ただ、そこはさすがMET、1920年代のパリのサロン(1幕)、レストラン(2幕)、そしてフレンチリビエラ?の別荘(3幕)を再現したセットは豪華でしたし、衣装も鮮やかでで美しいもので、これは見応えがありました音譜


肝心のキャストは、みんな良かったと思います。

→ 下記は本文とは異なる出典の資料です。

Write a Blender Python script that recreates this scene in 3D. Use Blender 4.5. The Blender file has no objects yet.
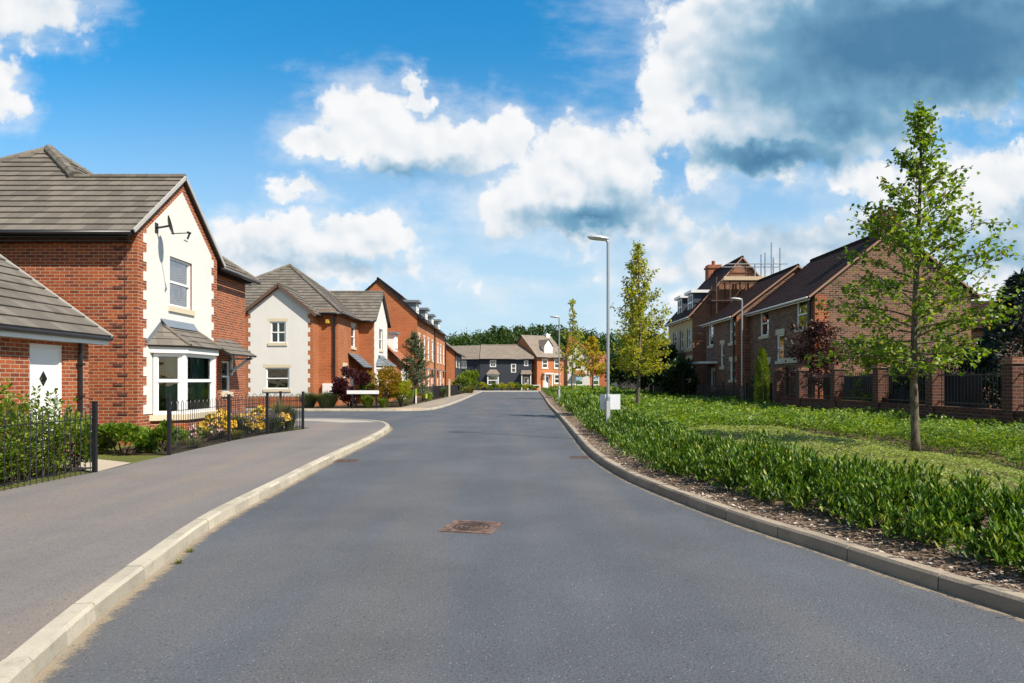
import bpy, math, random
import numpy as np
from mathutils import Vector, Matrix
random.seed(7)
rng = np.random.default_rng(11)
scene = bpy.context.scene
COL = scene.collection
R = math.radians
CAM_H = 1.6

# ------------------------------------------------------------------ objects
LOC = {}


def tag(o, label=None, cat=None, group=None, kind=None):
    if label: o['label'] = label
    if cat: o['category'] = cat
    if group: o['group'] = group
    if kind: o['kind'] = kind
    return o


def thing(name, label, cat, loc=(0, 0, 0), rotz=0.0, group=None, local=False):
    """Empty at the base of a thing; its parts are its children."""
    o = bpy.data.objects.new(name, None)
    o.empty_display_size = 0.3
    COL.objects.link(o)
    o.location = loc
    o.rotation_euler = (0, 0, rotz)
    LOC[o.name] = (0, 0, 0) if local else tuple(loc)
    return tag(o, label, cat, group)


def copy_thing(root, loc, rotz=0.0, scale=1.0, label=None, group=None):
    c = root.copy(); COL.objects.link(c)
    c.location = loc; c.rotation_euler = (0, 0, rotz); c.scale = (scale,) * 3
    if label: c['label'] = label
    if group: c['group'] = group
    LOC[c.name] = LOC.get(root.name, (0, 0, 0))
    for ch in list(root.children):
        d = ch.copy(); COL.objects.link(d); d.parent = c
        for g in list(ch.children):
            e = g.copy(); COL.objects.link(e); e.parent = d
    return c


class MB:
    """collects polygons, builds one mesh object"""
    def __init__(self):
        self.v = []; self.f = []; self.m = []; self.uv = {}

    def poly(self, pts, mi=0, uv=None):
        b = len(self.v)
        self.v.extend([tuple(p) for p in pts])
        if uv is not None: self.uv[len(self.f)] = uv
        self.f.append(tuple(range(b, b + len(pts)))); self.m.append(mi)

    def box(self, x0, x1, y0, y1, z0, z1, mi=0):
        if x0 > x1: x0, x1 = x1, x0
        if y0 > y1: y0, y1 = y1, y0
        P = [(x0, y0, z0), (x1, y0, z0), (x1, y1, z0), (x0, y1, z0), (x0, y0, z1), (x1, y0, z1), (x1, y1, z1), (x0, y1, z1)]
        self.hexa(P, mi)

    def hexa(self, P, mi=0):
        b = len(self.v); self.v.extend([tuple(p) for p in P])
        for f in ((0, 3, 2, 1), (4, 5, 6, 7), (0, 1, 5, 4), (1, 2, 6, 5), (2, 3, 7, 6), (3, 0, 4, 7)):
            self.f.append(tuple(b + i for i in f)); self.m.append(mi)

    def beam(self, a, b, w, h, mi=0, up=(0, 0, 1)):
        a, b = Vector(a), Vector(b); d = (b - a).normalized(); u = Vector(up)
        s = d.cross(u)
        if s.length < 1e-4: s = d.cross(Vector((1, 0, 0)))
        s.normalize(); t = s.cross(d).normalized(); s = s * w / 2; t = t * h / 2
        self.hexa([a - s - t, a + s - t, b + s - t, b - s - t, a - s + t, a + s + t, b + s + t, b - s + t], mi)

    def tube(self, pts, rad, n=8, mi=0, cap=True):
        pts = [Vector(p) for p in pts]
        if not isinstance(rad, (list, tuple)): rad = [rad] * len(pts)
        b0 = len(self.v); side = None
        for i, p in enumerate(pts):
            d = (pts[min(i + 1, len(pts) - 1)] - pts[max(i - 1, 0)]).normalized()
            if side is None:
                side = d.cross(Vector((0.13, 0.98, 0.11)))
                if side.length < .05: side = d.cross(Vector((1, 0, 0)))
            side = (side - d * side.dot(d)).normalized(); up = d.cross(side)
            for k in range(n):
                a = 2 * math.pi * k / n
                self.v.append(tuple(p + (side * math.cos(a) + up * math.sin(a)) * rad[i]))
        for i in range(len(pts) - 1):
            for k in range(n):
                a = b0 + i * n + k; b = b0 + i * n + (k + 1) % n
                self.f.append((a, b, b + n, a + n)); self.m.append(mi)
        if cap:
            self.f.append(tuple(b0 + k for k in reversed(range(n)))); self.m.append(mi)
            e = b0 + (len(pts) - 1) * n
            self.f.append(tuple(e + k for k in range(n))); self.m.append(mi)

    def lathe(self, c, prof, n=16, mi=0):
        """prof: list of (r, z); c: centre"""
        b0 = len(self.v)
        for r, z in prof:
            for k in range(n):
                a = 2 * math.pi * k / n
                self.v.append((c[0] + r * math.cos(a), c[1] + r * math.sin(a), c[2] + z))
        for i in range(len(prof) - 1):
            for k in range(n):
                a = b0 + i * n + k; b = b0 + i * n + (k + 1) % n
                self.f.append((a, b, b + n, a + n)); self.m.append(mi)
        self.f.append(tuple(b0 + k for k in reversed(range(n)))); self.m.append(mi)
        e = b0 + (len(prof) - 1) * n
        self.f.append(tuple(e + k for k in range(n))); self.m.append(mi)

    def build(self, name, mats, parent=None, smooth=False, label=None, kind=None, loc=None):
        if not isinstance(mats, (list, tuple)): mats = [mats]
        off = (0, 0, 0)
        if parent is not None:
            r = parent
            while r.parent is not None: r = r.parent
            off = LOC.get(r.name, (0, 0, 0))
        elif loc is not None:
            off = loc
        me = bpy.data.meshes.new(name)
        V = np.array(self.v, dtype=float) - np.array(off)
        me.from_pydata([tuple(p) for p in V], [], self.f)
        for m in mats: me.materials.append(m)
        me.polygons.foreach_set('material_index', self.m)
        if smooth: me.polygons.foreach_set('use_smooth', [True] * len(self.f))
        uvl = me.uv_layers.new(name='UVMap').data
        Z = Vector((0, 0, 1))
        for p in me.polygons:
            o = self.uv.get(p.index)
            if o is not None:
                for li, c in zip(p.loop_indices, o): uvl[li].uv = c
                continue
            n = p.normal
            if abs(n.z) > .95: t = Vector((1, 0, 0)); s = Vector((0, 1, 0))
            else:
                t = Z.cross(n)
                if t.length < 1e-6: t = Vector((1, 0, 0))
                t.normalize(); s = n.cross(t)
            for li in p.loop_indices:
                co = Vector(self.v[me.loops[li].vertex_index])
                uvl[li].uv = (co.dot(t), co.dot(s))
        ob = bpy.data.objects.new(name, me)
        COL.objects.link(ob)
        if parent is not None: ob.parent = parent
        elif loc is not None: ob.location = loc
        if label: ob['label'] = label
        if kind: ob['kind'] = kind
        return ob


def struct(mb, name, mats, **k):
    o = mb.build(name, mats, **k); o['kind'] = 'structure'; return o


# ------------------------------------------------------------------ materials
class NT:
    def __init__(self, tree): self.t = tree; self.n = tree.nodes; self.l = tree.links

    def node(self, typ, **kw):
        x = self.n.new(typ)
        for k, v in kw.items(): setattr(x, k, v)
        return x

    def put(self, sock, v):
        if hasattr(v, 'links') or isinstance(v, bpy.types.NodeSocket): self.l.new(v, sock)
        elif isinstance(v, (tuple, list)) and len(v) == 3 and sock.type == 'RGBA': sock.default_value = (*v, 1)
        else: sock.default_value = v

    def M(self, op, a, b=0.0, c=None, clamp=False):
        x = self.node('ShaderNodeMath', operation=op); x.use_clamp = clamp
        self.put(x.inputs[0], a); self.put(x.inputs[1], b)
        if c is not None: self.put(x.inputs[2], c)
        return x.outputs[0]

    def V(self, op, a, b=(0, 0, 0)):
        x = self.node('ShaderNodeVectorMath', operation=op)
        self.put(x.inputs[0], a); self.put(x.inputs[1], b)
        return x.outputs['Value'] if op in ('LENGTH', 'DOT_PRODUCT', 'DISTANCE') else x.outputs[0]

    def mix(self, f, a, b, mode='MIX'):
        x = self.node('ShaderNodeMix', data_type='RGBA', blend_type=mode)
        self.put(x.inputs[0], f); self.put(x.inputs[6], a); self.put(x.inputs[7], b)
        return x.outputs[2]

    def step(self, v, a, b, to0=0.0, to1=1.0):
        x = self.node('ShaderNodeMapRange', interpolation_type='SMOOTHSTEP')
        self.put(x.inputs[0], v); x.inputs[1].default_value = a; x.inputs[2].default_value = b
        x.inputs[3].default_value = to0; x.inputs[4].default_value = to1
        return x.outputs[0]

    def noise(self, vec, scale, detail=4, rough=.55, out='Fac', dist=0.0, dim='3D'):
        x = self.node('ShaderNodeTexNoise', noise_dimensions=dim)
        self.put(x.inputs['Vector'], vec); x.inputs['Scale'].default_value = scale
        x.inputs['Detail'].default_value = detail; x.inputs['Roughness'].default_value = rough
        x.inputs['Distortion'].default_value = dist
        return x.outputs[out]

    def bump(self, h, dist, strength=1.0):
        x = self.node('ShaderNodeBump'); self.put(x.inputs['Height'], h)
        x.inputs['Distance'].default_value = dist; x.inputs['Strength'].default_value = strength
        return x.outputs[0]


def new_mat(name):
    m = bpy.data.materials.new(name); m.use_nodes = True
    nt = NT(m.node_tree); bs = nt.n['Principled BSDF']
    return m, nt, bs


def coords(nt, kind='Object'):
    return nt.node('ShaderNodeTexCoord').outputs[kind]


def world_pos(nt):
    return nt.node('ShaderNodeNewGeometry').outputs['Position']


def plain(name, col, rough=.6, metal=0.0, var=.12, scale=3.0, spec=.5, bump=0.0):
    m, nt, bs = new_mat(name)
    p = world_pos(nt)
    n = nt.noise(p, scale, 5)
    n2 = nt.noise(p, scale * 9, 3)
    f = nt.M('MULTIPLY_ADD', nt.M('ADD', nt.M('MULTIPLY', n, .65), nt.M('MULTIPLY', n2, .35)), 2 * var, 1 - var)
    c = nt.V('MULTIPLY', tuple(col), nt.node('ShaderNodeCombineXYZ').outputs[0])
    cx = c.node.inputs[1].links[0].from_node
    for i in range(3): nt.put(cx.inputs[i], f)
    nt.put(bs.inputs['Base Color'], c)
    bs.inputs['Roughness'].default_value = rough; bs.inputs['Metallic'].default_value = metal
    bs.inputs['Specular IOR Level'].default_value = spec
    if bump: nt.put(bs.inputs['Normal'], nt.bump(n2, bump))
    return m


def scale_col(nt, col, f):
    x = nt.node('ShaderNodeCombineXYZ')
    for i in range(3): nt.put(x.inputs[i], f)
    return nt.V('MULTIPLY', col, x.outputs[0])


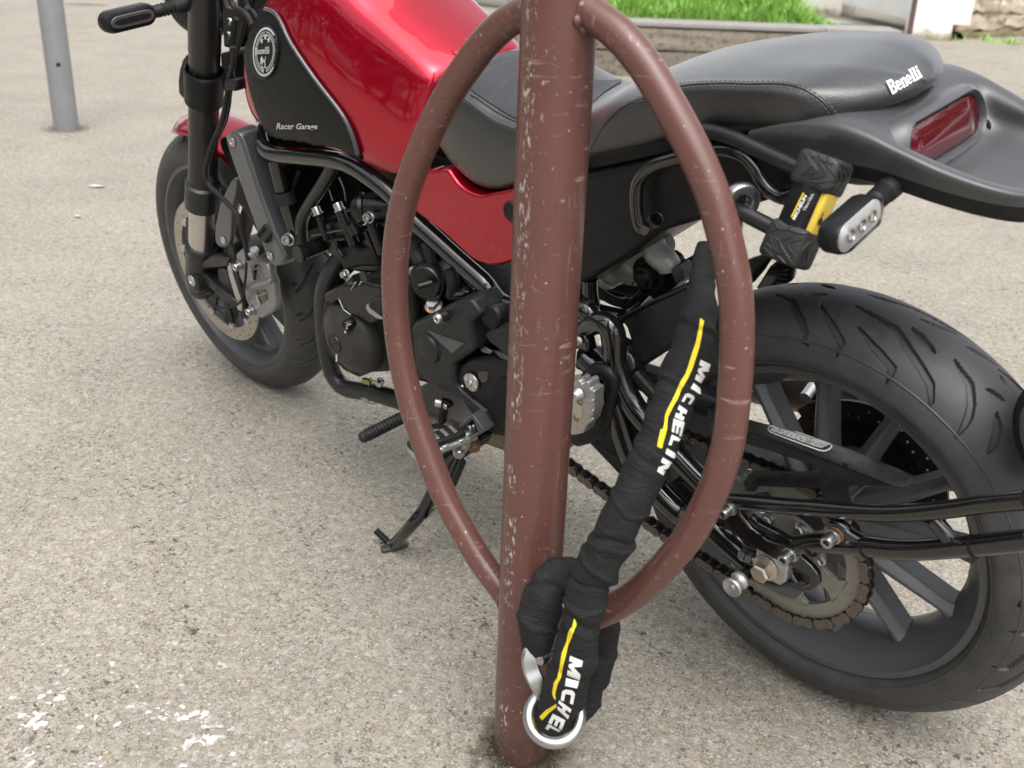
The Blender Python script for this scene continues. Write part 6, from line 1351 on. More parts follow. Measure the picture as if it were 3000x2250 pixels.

エンジェル・ブルーは期待どおり、華やかなビブラートと強い響きが印象的愛嬌ある笑顔もあってややお尻の軽いマグダ(笑)に悪い印象はなく、適役だったと思います主役級の他の三人は皆、本公演がMETデビューということですが、皆堂々としたもので、ルッジェーロのテテルマンに関しては、METのピーター・ゲルブ総裁が冒頭登場して、テテルマンがアレルギー(花粉症?)に苦しんでいるのでどうぞご理解を、と聴衆に依頼するという異例の展開でしたが、特に問題なさそうで、輝かしくも強いテナーを披露敢えて言えば、本人も途中のインタビューで「気合いと力技とお茶で乗り切っている」と言っていましたが、かなり力が入っているような気はしました😅
個人的には、テテルマンより、プルニエを演じたダブロノフのリリックなテノールの方に好感を持ったぐらい、彼の出来が良かったと思います

実は今日一番感動したのは、休憩時間中に行われる恒例の次回作出演者のリハーサル風景の紹介で、今シーズンのラストを飾る「蝶々夫人」のヒロイン、チョーチョーさんを演じるアスミク・グリゴリアンが登場し、3幕のアリア「さよなら坊や」(じゃなくて「坊やの母さんは」でした😅)を歌うシーンが流れるのですが、これがあまりにも素晴らしく、思わず涙が出てくるほど💦
インタビュアー(ジュリア・ブロック)も涙ぐんでいたぐらいで、そのことがあってかどうかわかりませんが、その後本公演の幕間に戻って、ジョナサン・テテルマンにインタビューする際も、本公演の共演者であるエンジェル・ブルーの印象については全く尋ねることもなく、次回作「蝶々夫人」で共演する(テテルマンは、ピンカートンで出演)アスミクのことばかり尋ねていました😅まあ、たぶんアメリカではそれほど知名度のないアスミク・グリゴリアンのMETデビューとなるので、盛り上げを図っている部分もあるとは思いますが😅

ということで、かえすがえすも先月のアスミク・グリゴリアンの来日コンサートで、「ある晴れた日に」の入ったAプログラムも聴きに行けば良かったと激しく後悔した次第です
もちろん、今シーズン最後のMET LIVE「蝶々夫人」、さらに英国ロイヤル・オペラハウスの「蝶々夫人」も必見ですが、こうなったら早く舞台でアスミクが蝶々夫人(でもなんでも良いです、この際)を演じるところを見たいところ。近いうちに新国立で呼んでくれないかなと夢想しております。